Godawari Power & Ispat margins likely to improve

June 30, 2008

June 30th (Economic Times) – Godawari Power & Ispat has received an ‘in principle’ approval from the forest department for mining iron ore from 107 hectares at Ari Dongri in Chhattisgarh, which was pending for 18 months. This is a major milestone achievement in obtaining the final mining approval.

Now, the company will be able to complete all legal formalities to get the final mining licence within three months. Ari Dongri has high grade lumpy ore that is suitable for sponge iron production. Iron ore production is expected to be ramped up to 400-600 kilo tones per annum (ktpa) in FY10. The company is currently buying iron ore from private miners at ~Rs 4,000/tonne.
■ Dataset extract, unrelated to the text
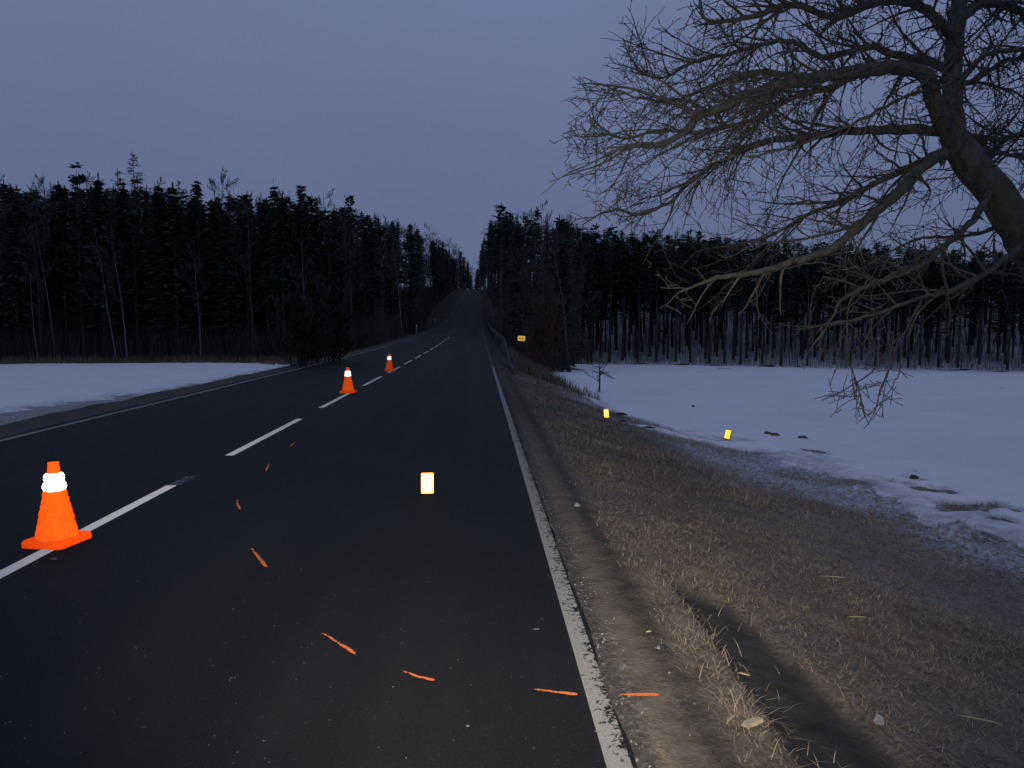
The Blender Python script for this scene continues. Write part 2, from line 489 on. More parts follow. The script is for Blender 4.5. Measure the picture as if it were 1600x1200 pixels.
def seg(*parts):
    return np.unique(np.round(np.concatenate([np.arange(a, b, s) for a, b, s in parts]), 4))
gx = seg((-1500, -120, 120), (-120, -24, 4), (-24, -6.2, 0.4), (-6.2, 0.42, 1.1), (0.42, 4.6, 0.045), (4.6, 10, 0.12), (10, 30, 0.8), (30, 120, 4), (120, 1501, 120))
gy = seg((-60, 1.6, 4), (1.6, 8, 0.06), (8, 20, 0.15), (20, 60, 0.5), (60, 140, 2), (140, 480, 6), (480, 2000, 80))
GX, GY = np.meshgrid(gx, gy)
GZ = ground_z(GX, GY)
u = GX - road_s(GY)
grit = sstep(0.60, 0.56, u + 0.03 * vnoise(GX * 9, GY * 3, 5)) * (u > 0.3) + sstep(-6.6, -6.3, u) * (u < -3)
grit = grit + 0.5 * sstep(0.95, 0.7, u) * (u > 0.3) * sstep(-0.1, 0.4, fbm(GX * 4, GY * 2, 8))
dirt = np.exp(-((u - 0.665 + 0.02 * vnoise(GX * 0, GY * 1.5, 6)) / 0.05) ** 2) * sstep(16, 6, GY) * 0.9
mud = sstep(0.175, 0.125, rut_d(GX, GY)) + 0.75 * np.exp(-((u - 0.80) / 0.07) ** 2) * sstep(40, 10, GY)
mud = mud + 0.8 * sstep(-7.6, -7.2, u) * sstep(-6.2, -6.5, u)
we = wood_edge(GX)
litter = (0.62 * sstep(6, 13, GY) + 0.25 * sstep(16, 30, GY)) * sstep(4.8, 2.8, GX) * (GX > 0.3) + sstep(-2, 3, GY - we + 2.5 * fbm(GX / 5, GY / 5, 9)) + 0.8 * sstep(30, 60, GY) * sstep(10, 5, np.abs(u + 2.8) - 3.6)
frost = np.exp(-((GX - 4.4) / 0.95) ** 2 - ((GY - 12.5) / 3.6) ** 2) * 1.7 + 0.13 * sstep(1.8, 3.6, GX) * sstep(1, 5, GY) * sstep(-0.3, 0.3, fbm(GX / 1.3, GY / 1.3, 44)) * (GX < 9)
frost = frost + 0.6 * sstep(-7.6, -8.6, u) * sstep(60, 30, GY)
me = np_mesh('ground', np.stack([GX, GY, GZ], -1).reshape(-1, 3), grid_faces(len(gx), len(gy)), M['ground'],
             {k: np.clip(v, 0, 1) for k, v in dict(grit=grit, dirt=dirt, mud=mud, litter=litter, frost=frost).items()})
ground = tag(link('ground', me), 'verge, bank and forest floor of brown matted grass and soil', kind='structure')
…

Once the iron ore mine is operational, the cost of mined iron ore will be ~Rs 1,000/tonne, which will generate savings of more than Rs 100 crore in FY10 due to substitution of purchases. During FY09, sponge iron production is expected to increase 17% and margins are likely to improve due to substantial increase in sponge iron and steel prices, while the cost increases will be moderate.

Margins have already expanded, as is evident from the recently announced Q4 FY08 results. The current prices of sponge iron and steel are substantially higher than the average prices during Q4. Hence, margins are likely to be even better in subsequent quarters. The stock trades at a price-to-earnings (P/E) multiple of 4.1x FY09E and 2.5x FY10E. If the savings of Rs 100 crore on account of captive mining of iron ore are factored in, the stock trades at a P/E of 1.7x FY10.